Zenderlioğlu, kaçırılan kamu görevlilerinin ailelerine teslim edilmesinin barışa, kardeşliğe duyulan özlem umutlarını yeniden güçlendirdiğini belirtti.
Süreci önemsediklerini, sürecin akamete uğramaması için bütün tarafların titizlikle çalıştığını kaydeden Zenderlioğlu, ’’Birileri çıkabilir, akamete uğratabilir. Yol kazasına uğrayabilir. Ama şartlar ne olursa olsun bu sürecin barışla taçlanması hepimizin arzusudur’’ dedi.
Sevinçlerin paylaşılarak çoğalacağını aktaran Zenderlioğlu, 8 kamu görevlisinin serbest bırakılmasının tarihi bir gün olduğunu, her yönüyle önemsediklerini bildirdi.

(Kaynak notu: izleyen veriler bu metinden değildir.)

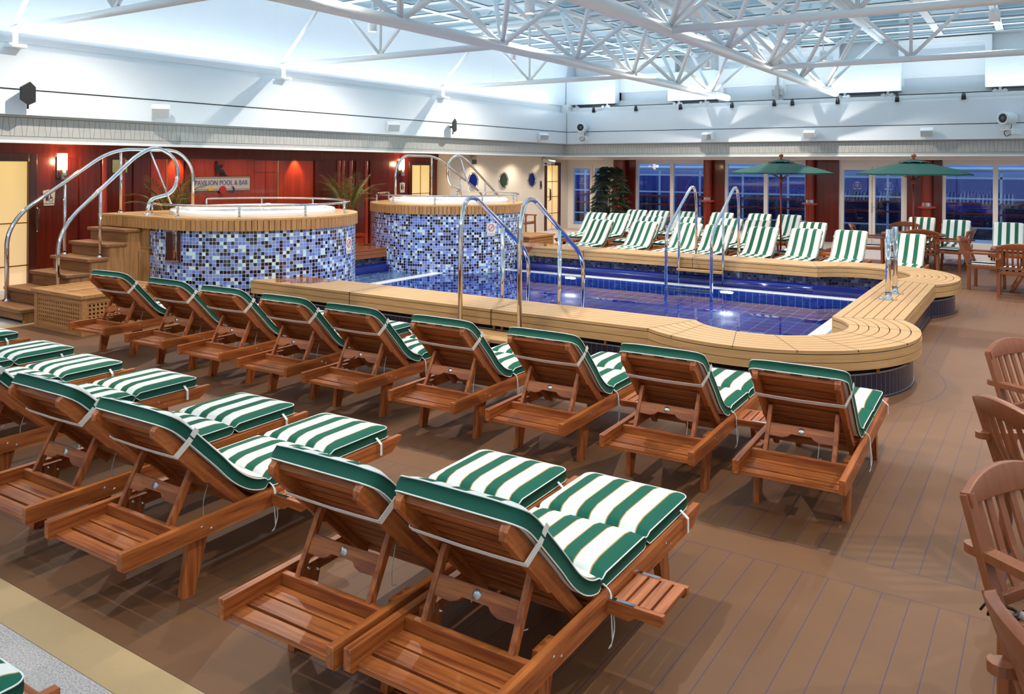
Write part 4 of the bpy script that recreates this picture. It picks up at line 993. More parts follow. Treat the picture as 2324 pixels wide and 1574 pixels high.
def stair_rails(mir):
    cy = 0; mm = (lambda y: y) if not mir else (lambda y: 22.44 - y if y > 7.2 else 15.24 + (7.2 - y) * 1.4)
    w_ = 'near' if not mir else 'far'
    def mk(name_, X, pts, posts, label, bases, brace=None):
        t = thing('stair_handrail', label, 'handrail', (X, mm(pts[0][0]), 0), 0, 'chrome rails of the hot tub stairs')
        y0 = mm(pts[0][0]); q = [(0, mm(y) - y0, z) for y, z in pts]
        b = MB(); b.tube(smooth_path(q, 8, [p[2] if len(p) > 2 else .2 for p in RD[name_]]), .029, 14); b.build('rail', M['chrome'], t)
        for y, z0, z1 in posts:
            b = MB(); b.tube([(0, mm(y) - y0, z0), (0, mm(y) - y0, z1)], .021, 12); b.lathe([(.05, z0), (.045, z0 + .012), (.024, z0 + .03)], (0, mm(y) - y0, 0), 16); b.build('post', M['chrome'], t)
        for y, z0 in bases:
            b = MB(); b.lathe([(.055, z0), (.05, z0 + .012), (.028, z0 + .035)], (0, mm(y) - y0, 0), 16); b.build('base_flange', M['chrome'], t)
        if brace:
            b = MB(); b.tube([(brace[0][2] , mm(brace[0][0]) - y0, brace[0][1]), (brace[1][2], mm(brace[1][0]) - y0, brace[1][1])], .014, 10); b.build('brace', M['chrome'], t)
    A = [(5.67, .17), (5.67, 1.12), (5.86, 1.42), (7.20, 2.335), (8.35, 2.335), (8.63, 2.05), (8.63, 1.34)]
    B = [(5.95, .36), (5.95, 1.06), (6.12, 1.36), (7.10, 2.24), (7.40, 2.38), (7.72, 2.22), (7.80, 1.95), (7.70, 1.66), (7.34, 1.58), (7.275, 1.48), (7.275, 1.34)]
    global RD
    RD = {'A': [(0, 0, 0), (0, 0, .25), (0, 0, .25), (0, 0, .35), (0, 0, .3), (0, 0, .3), (0, 0, 0)], 'B': [(0, 0, 0), (0, 0, .25), (0, 0, .25), (0, 0, .2)] + [(0, 0, .2)] * 4 + [(0, 0, .12), (0, 0, .1), (0, 0, 0)]}
    mk('A', -12.06, A, [(6.47, .77, 1.80), (7.34, 1.34, 2.33)], 'long chrome handrail on the left side of the %s hot tub stairs' % w_, [(5.67, .19), (8.63, 1.34)])
    mk('B', -11.25, B, [(6.54, .77, 1.77)], 'looped chrome handrail on the right side of the %s hot tub stairs' % w_, [(5.95, .385), (7.275, 1.34)], ((7.30, 2.33, 0), (7.42, 1.50, .37)))
stair_rails(False); stair_rails(True)

# ---- lattice storage boxes
def lattice(mb, w_, h, pit, hole, depth, T):
    """a panel w x h in its local xy with square holes"""
    nx = int(w_ / pit); ny = int(h / pit); ox = (w_ - nx * pit) / 2; oy = (h - ny * pit) / 2; g = (pit - hole)
    x = 0
    for k in range(nx + 1):
        xc = ox + k * pit; mb.box(max(0, xc - g / 2), min(w_, xc + g / 2), 0, h, -depth, 0, 0, T)
    for k in range(ny + 1):
        yc = oy + k * pit; mb.box(0, w_, max(0, yc - g / 2), min(h, yc + g / 2), -depth, -.001, 0, T)
def chest(x0, y0, label, W=1.12, D=1.12, H=.50):
    t = thing('storage_chest', label, 'chest', (x0, y0, 0), 0, 'teak lattice towel chests')
    b = MB()
    for x in (0, W - .07):
        for y in (0, D - .07): b.box(x, x + .07, y, y + .07, 0, H - .04)
    for z0, z1 in ((.0, .08), (H - .11, H - .04)):
        b.box(.07, W - .07, .005, .03, z0, z1); b.box(.07, W - .07, D - .03, D - .005, z0, z1); b.box(.005, .03, .07, D - .07, z0, z1); b.box(W - .03, W - .005, .07, D - .07, z0, z1)
    b.build('frame', M['box_w'], t, .004)
    b = MB()
    Tf = Matrix.Translation((.07, .012, .08)) @ Matrix.Rotation(R(90), 4, 'X'); lattice(b, W - .14, H - .19, .0505, .027, .012, Tf)
    b.build('front_lattice', M['box_w'], t)
    b = MB(); Ts = Matrix.Translation((W - .012, .07, .08)) @ RY; lattice(b, D - .14, H - .19, .0505, .027, .012, Ts); b.build('side_lattice', M['box_w'], t)
    b = MB(); b.box(.04, W - .04, .04, D - .04, .02, H - .06); b.build('shade_infill', M['darkgap'], t)  # near-black block standing in for the shade behind the lattice
    for k in range(2):
        xa = -.03 + k * (W + .06) / 2; xb = xa + (W + .06) / 2 - .004
        b = MB(); b.box(xa, xb, -.03, .06, H - .04, H); b.box(xa, xb, D - .06, D + .03, H - .04, H); b.box(xa, xa + .06, .06, D - .06, H - .04, H); b.box(xb - .06, xb, .06, D - .06, H - .04, H)
        lattice(b, xb - xa - .12, D - .12, .045, .02, .012, Matrix.Translation((xa + .06, .06, H - .008)))
        b.build('lid', M['box_w'], t, .0)
chest(-10.86, 5.44, 'teak lattice chest below the near hot tub stairs'); chest(-10.86, 15.75, 'teak lattice chest behind the far hot tub')
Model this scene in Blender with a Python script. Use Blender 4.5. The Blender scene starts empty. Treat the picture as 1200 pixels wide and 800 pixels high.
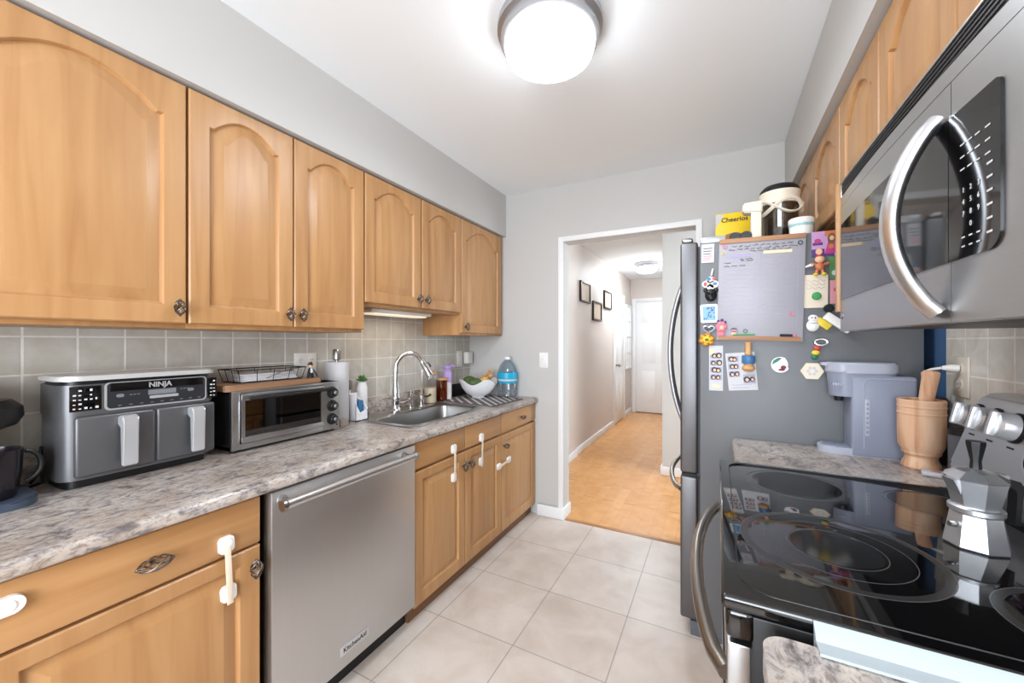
import bpy, bmesh, math, random
from mathutils import Matrix, Vector
random.seed(7)
PI = math.pi
S = bpy.context.scene
COL = S.collection

# ------------------------------------------------------------------ camera, world, light, exposure
CAM_H = 1.32
cam = bpy.data.cameras.new('camera'); cam.lens = 13.8; cam.sensor_width = 36; cam.clip_start = .02
camo = bpy.data.objects.new('camera', cam); COL.objects.link(camo)
camo.location = (0, 0, CAM_H); camo.rotation_euler = (PI/2, 0, math.radians(27.7)); S.camera = camo
S.view_settings.view_transform = 'Standard'; S.view_settings.look = 'None'
S.view_settings.gamma = 1; S.view_settings.use_curve_mapping = False
S.view_settings.exposure = 0.2
w = bpy.data.worlds.new('world'); S.world = w; w.use_nodes = True
w.node_tree.nodes['Background'].inputs[0].default_value = (.75, .85, 1, 1)
w.node_tree.nodes['Background'].inputs[1].default_value = 1.0

def area(name, loc, rot, sx, sy, power, color=(1, 1, 1)):
    l = bpy.data.lights.new(name, 'AREA'); l.shape = 'RECTANGLE'; l.size = sx; l.size_y = sy
    l.energy = power; l.color = color
    o = bpy.data.objects.new(name, l); COL.objects.link(o); o.location = loc; o.rotation_euler = rot
    return o
LAMP_EMIT = 16.0
area('window_daylight', (-.15, -1.78, 1.4), (PI/2, 0, 0), 1.5, 1.5, 98, (.87, .93, 1))        # faces +y, daylight of the window behind
area('hall_fill', (1.5, 3.5, 1.5), (PI/2, 0, PI/2), 1.1, 1.4, 52, (.82, .92, 1))           # added fill brightening the hall from the unseen side room, no window there
area('kitchen_lamp_glow', (-.548, 1.34, 2.325), (0, 0, 0), .28, .28, 8, (.87, .94, 1))
area('passage_lamp_glow', (-.94, 6.1, 2.40), (0, 0, 0), .25, .25, 150, (.88, .95, 1))
area('under_cabinet_glow', (-1.68, 1.74, 1.464), (0, 0, 0), .1, .46, .45, (1, .74, .5))

# ------------------------------------------------------------------ helpers
def lin(c):
    return tuple(((x/255)/12.92 if x/255 <= .04045 else ((x/255+.055)/1.055)**2.4) for x in c) + (1,)
def nmat(name):
    m = bpy.data.materials.new(name); m.use_nodes = True
    nt = m.node_tree; return m, nt, nt.nodes['Principled BSDF']
def mat(name, c, rough=.5, metal=0, coat=0, spec=.5, trans=0, bump=None, emit=0, ior=1.45):
    m, nt, b = nmat(name)
    b.inputs['Base Color'].default_value = lin(c); b.inputs['Roughness'].default_value = rough
    b.inputs['Metallic'].default_value = metal; b.inputs['Coat Weight'].default_value = coat
    b.inputs['Coat Roughness'].default_value = .08
    b.inputs['Specular IOR Level'].default_value = spec; b.inputs['Transmission Weight'].default_value = trans
    b.inputs['IOR'].default_value = ior
    if emit:
        b.inputs['Emission Color'].default_value = lin(c); b.inputs['Emission Strength'].default_value = emit
    if bump:
        N = nt.nodes; n = N.new('ShaderNodeTexNoise'); n.inputs['Scale'].default_value = bump[0]; n.inputs['Detail'].default_value = 4
        tc = N.new('ShaderNodeTexCoord'); nt.links.new(tc.outputs['Object'], n.inputs['Vector'])
        bp = N.new('ShaderNodeBump'); bp.inputs['Strength'].default_value = bump[1]; bp.inputs['Distance'].default_value = .002
        nt.links.new(n.outputs['Fac'], bp.inputs['Height']); nt.links.new(bp.outputs[0], b.inputs['Normal'])
    return m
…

Kandil ve Avrupa’dan getirilecek mektuplar konusuna da değinen Zenderlioğlu, ’’Bizim görevimiz bu insanları sadece alıp getirmekti. Orada görevli başka arkadaşlarımız var. Bu arkadaşlarımız o alanla ilgileniyor. Eminim ki gönderilen sorular ne ise, kısa bir dönem içinde cevap alır. Çünkü Nevruz’a kadar İmralı’ya ulaştırmaları gerekiyor’’ diye konuştu.
İmralı’ya bir heyetin gitmesinin zaruri, sürecin sağlıklı yürümesi için bir ihtiyaç olduğunu dile getiren Zenderlioğlu, konuşmasını şöyle sürdürdü:
’’Bu saatte, şu saatte gidecek diye bir planlama içerisinde değiliz. Bu planlamayı yapan sorumlu arkadaşlarımız var. Mutlaka bu planlama, biliyorsunuz Hükümet kanalıyla, yani hükümetle paylaşmak zorunluluğu vardır. Çünkü onlar günü belirleyecekler. Sorumluluk onlardadır. Ama öneri de bizdendir. En büyük umudum Nevruz öncesi detaylı olarak sonuçlanması. Çünkü Nevruz’da bazı beklentilerin olabileceği varsayımları çok güçleniyor. İnşallah Nevruz’u tam bir Nevruz gibi kutlamış oluruz.’’
-Videolu mesaj-
Heyette yer alan BDP Hakkari Milletvekili Adil Kurt, insani bir görev için Irak’a gittiklerini, kamu görevlilerini aileleri ile buluşturdukları için vicdanen rahat olduklarını söyledi.
Kurt, şunları kaydetti:
’’Ne giderken ne de geldikten sonra bu teslim almayı, bir karşılık koyarak yaptık. Hükümetle böyle bir görüşmemiz söz konusu olmamıştır. Kaldı ki bu kamu görevlilerini bize teslim edenler de o yönde açıklama yaptı. Bu konuda hükümetle karşılıklı olarak bir pazarlık hiçbir şekilde söz konusu olmamıştır. Bundan sonraki süreçte neler olup bitecek tabii ki kamuoyunun sağduyusu belirleyici olacaktır, yön verecektir.’’
Yaşanan gelişmelerin Kürt sorununun demokratik ve barışçıl yöntemlerle çözümü konusunda bir adım olduğunu dile getiren Kurt, çözüme dönük kapının biraz daha aralandığını vurguladı.
Kurt, bu süreçte çok fazla spekülasyon üretme ihtimalinin bulunduğunu bildirerek, herkesin duyarlı olması gerektiğini ifade etti.